Remembering the West Indians Who Built the Panama Canal

Above: the new plaque memorializing West Indian workers at the canal

By the Caribbean Journal staff

The Panama Canal turns 100 on Saturday, and Panama is being joined by countries around the world in celebrating its centennial.

But the dream of the canal would not have been realized if not for the efforts of tens of thousands of West Indians who made the journey from the Caribbean to work on the 10-year project.

Indeed, more than 20,000 people traveled from Barbados to work on the canal, a substantial percentage of the country’s population at the time.

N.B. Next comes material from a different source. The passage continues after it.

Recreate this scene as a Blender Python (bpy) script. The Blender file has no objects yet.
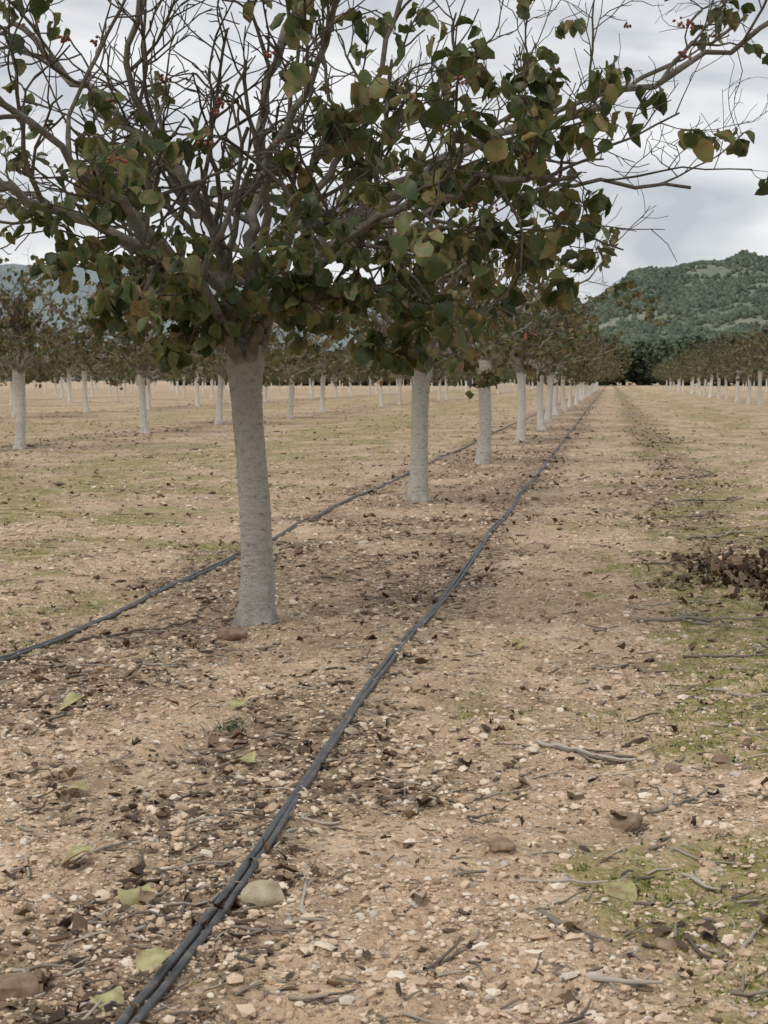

And Jamaican labourers had also been active in infrastructure projects in Panama during the period.

To mark that contribution, the United Kingdom’s Foreign Officer Minister for Latin America, Hugo Swire, recently presented a bronze plaque at the Miraflores Locks.

Swire said he was “enormously honoured to be unveiling today a new bronze plaque here at the Miraflores Locks that will memorialize the important contribution of the people of the British West Indies in the construction of the Canal.”

Swire was joined at the ceremony last month by descendants of those who built the canal.

The plaque was paid for by the British Embassy in Panama, with the agreement of the Panama Canal Authority and in consultation with community groups of West Indians in Panama.

“I hope this plaque will be seen by all the visitors to the Canal for the next 100 years,” Swire said.